KOMPAS.com – Guru Besar Ilmu Komunikasi Pendidikan Universitas Pendidikan Indonesia (UPI) Prof. Dr. Edi Suryadi, M.Si mengatakan, rendahnya mutu pendidikan merupakan produk dari sistem yang kurang dalam mengembangkan dimensi psikologis individu secara optimal.
“Dimensi psikologis yang kurang mendapat perhatian adalah kreativitas. Padahal, dimensi ini sangat dibutuhkan untuk melahirkan inovasi yang mengendap dalam manifestasi budaya,” ujar Edi dalam keterangan pers resminya, dikutip Kompas.com, Rabu (9/6/2021).
Menurut dia, jika kemampuan berpikir kreatif dipandang sebagai hal yang penting, sistem pendidikan Indonesia seharusnya bisa disusun sedemikian rupa untuk mengembangkan kualitas berpikir para peserta didik.
“Itu penting agar proses perkembangan kognitif dan intelegensi bisa memperoleh peluang secara optimal,” sebutnya.
Baca juga: Guru Besar UPI Jelaskan Peran Kebijakan dan Olahraga dalam Pembangunan
Ia menjelaskan, aktualisasi kemampuan berpikir kreatif merupakan hasil dari proses interaksi dan interdependensi antara faktor-faktor psikologis dan lingkungan.
"Ada dua lingkungan yang penting dalam mengembangkan kemampuan berpikir anak, yakni keluarga dan sekolah," tuturnya.
Namun, dua lingkungan tersebut tentu memiliki beberapa faktor yang memudahkan dan menghambat perkembangan berpikir anak. Salah satunya adalah faktor komunikasi.
“Pertanyaan yang muncul menjadi, model komunikasi seperti apa yang harus dikembangkan oleh orangtua dan guru di lingkungannya, agar masing-masing dapat memecahkan rendahnya mutu pendidikan?” kata dia.
Penting diketahui, survei dari Political and Economic Risk Consultant (PERC) menyatakan bahwa kualitas dan mutu pendidikan Indonesia berada pada urutan ke-12 dari 12 negara di Asia, tepat berada di bawah Vietnam.

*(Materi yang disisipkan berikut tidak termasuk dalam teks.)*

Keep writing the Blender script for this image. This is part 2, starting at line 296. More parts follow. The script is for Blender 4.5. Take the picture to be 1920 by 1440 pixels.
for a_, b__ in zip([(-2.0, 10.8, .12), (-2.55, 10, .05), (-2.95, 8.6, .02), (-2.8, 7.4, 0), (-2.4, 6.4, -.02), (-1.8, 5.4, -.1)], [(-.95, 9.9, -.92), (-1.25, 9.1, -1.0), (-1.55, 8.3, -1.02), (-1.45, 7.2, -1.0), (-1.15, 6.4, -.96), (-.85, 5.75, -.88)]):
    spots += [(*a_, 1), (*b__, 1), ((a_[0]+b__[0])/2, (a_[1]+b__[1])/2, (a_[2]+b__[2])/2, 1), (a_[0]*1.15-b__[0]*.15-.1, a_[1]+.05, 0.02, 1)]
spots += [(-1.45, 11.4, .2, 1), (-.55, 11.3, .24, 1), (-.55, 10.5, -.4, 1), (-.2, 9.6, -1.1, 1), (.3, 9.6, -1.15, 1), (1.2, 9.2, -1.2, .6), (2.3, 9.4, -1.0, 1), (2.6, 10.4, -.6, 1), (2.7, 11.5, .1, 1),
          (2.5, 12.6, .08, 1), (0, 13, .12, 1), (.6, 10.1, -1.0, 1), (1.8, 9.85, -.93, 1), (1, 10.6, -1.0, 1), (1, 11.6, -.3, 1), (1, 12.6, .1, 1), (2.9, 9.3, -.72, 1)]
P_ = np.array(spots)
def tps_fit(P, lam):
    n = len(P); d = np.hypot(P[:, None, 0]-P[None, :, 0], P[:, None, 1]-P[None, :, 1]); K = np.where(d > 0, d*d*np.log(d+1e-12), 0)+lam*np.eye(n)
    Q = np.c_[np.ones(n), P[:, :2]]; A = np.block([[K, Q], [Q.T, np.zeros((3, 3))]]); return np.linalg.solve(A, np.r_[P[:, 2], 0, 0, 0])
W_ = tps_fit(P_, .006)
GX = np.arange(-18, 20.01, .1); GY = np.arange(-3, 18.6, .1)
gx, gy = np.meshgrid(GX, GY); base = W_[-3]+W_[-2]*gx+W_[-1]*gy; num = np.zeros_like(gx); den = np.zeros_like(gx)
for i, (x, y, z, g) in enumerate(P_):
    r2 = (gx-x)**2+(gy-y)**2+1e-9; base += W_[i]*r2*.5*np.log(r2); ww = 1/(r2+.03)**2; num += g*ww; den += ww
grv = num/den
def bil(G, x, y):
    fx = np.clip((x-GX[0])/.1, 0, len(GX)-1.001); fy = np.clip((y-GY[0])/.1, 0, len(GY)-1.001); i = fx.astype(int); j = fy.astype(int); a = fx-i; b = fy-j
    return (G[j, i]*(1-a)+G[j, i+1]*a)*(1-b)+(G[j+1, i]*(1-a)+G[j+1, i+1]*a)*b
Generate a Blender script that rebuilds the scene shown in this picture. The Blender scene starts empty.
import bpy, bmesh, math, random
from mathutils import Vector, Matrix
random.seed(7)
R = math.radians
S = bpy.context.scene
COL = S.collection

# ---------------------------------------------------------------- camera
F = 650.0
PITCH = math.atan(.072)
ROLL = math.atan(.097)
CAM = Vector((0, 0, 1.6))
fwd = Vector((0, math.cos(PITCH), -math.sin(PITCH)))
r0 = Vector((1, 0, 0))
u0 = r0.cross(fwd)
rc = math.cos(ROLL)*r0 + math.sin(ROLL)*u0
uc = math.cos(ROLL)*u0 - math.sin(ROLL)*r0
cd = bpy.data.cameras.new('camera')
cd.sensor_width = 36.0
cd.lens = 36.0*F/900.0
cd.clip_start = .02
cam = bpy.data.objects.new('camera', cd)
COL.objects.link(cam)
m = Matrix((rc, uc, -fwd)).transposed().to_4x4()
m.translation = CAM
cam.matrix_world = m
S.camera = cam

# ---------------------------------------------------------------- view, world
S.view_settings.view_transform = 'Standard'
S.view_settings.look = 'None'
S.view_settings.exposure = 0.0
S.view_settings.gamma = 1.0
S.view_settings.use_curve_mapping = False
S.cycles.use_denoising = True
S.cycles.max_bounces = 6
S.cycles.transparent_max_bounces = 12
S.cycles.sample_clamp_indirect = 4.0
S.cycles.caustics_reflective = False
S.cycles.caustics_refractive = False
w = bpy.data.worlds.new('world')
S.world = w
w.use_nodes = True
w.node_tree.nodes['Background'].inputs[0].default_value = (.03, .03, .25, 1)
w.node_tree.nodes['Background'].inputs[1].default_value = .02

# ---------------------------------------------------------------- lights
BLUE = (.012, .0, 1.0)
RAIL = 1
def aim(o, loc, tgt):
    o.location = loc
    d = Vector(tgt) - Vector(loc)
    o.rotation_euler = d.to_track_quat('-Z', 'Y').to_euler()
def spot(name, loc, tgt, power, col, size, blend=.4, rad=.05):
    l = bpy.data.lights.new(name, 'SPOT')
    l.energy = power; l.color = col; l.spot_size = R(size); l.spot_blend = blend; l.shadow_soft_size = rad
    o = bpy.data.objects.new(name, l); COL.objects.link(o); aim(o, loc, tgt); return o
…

Baca juga: Kajian Linguistik Forensik Bantu Kawal Demokratisasi di Ruang Digital
Ada pula survei dari Programme for International Student Assessment (PISA) pada Desember 2018 di Paris, Perancis, mengungkapkan bahwa Indonesia menempati posisi ke-72 dari 77 negara dalam hal mutu pendidikan berkualitas.
Dalam survei tersebut, Indonesia bahkan jauh tertinggal dari beberapa negara tetangga, seperti Malaysia dan Brunei Darussalam.
Adapun laporan Education Index dari Human Development Reports (2017) turut menyatakan hal serupa. Dalam laporan ini, Indonesia menduduki posisi ketujuh dari 10 negara anggota ASEAN. Kualitas pendidikan Indonesia mendapatkan skor 0,622.
Skor tertinggi diraih Singapura, yakni sebesar 0,832, Malaysia (0,719), Brunei Darussalam (0,704), serta Thailand dan Filipina sebesar 0,661.
Baca juga: Guru Besar UPI: Perguruan Tinggi Harus Berani Ubah Pendidikan Kewirausahaan Jadi Digitalpreneur
Edi menjelaskan, dalam menilik fenomena ini, model yang dikembangkan berpijak pada tiga pijakan, yakni filosofis, teoretis, dan empiris.
“Pijakan filosofis mengacu pada Al Quran dan filsafat pendidikan Ki Hajar Dewantara. Setidaknya ada enam gaya bicara, yakni Qaulan Balighan, Qalan Maisuran, Qaulan Kariman, Qaulan Ma’rufan, Qaulan Layinan, dan Qaulan Sadidan,” teranganya.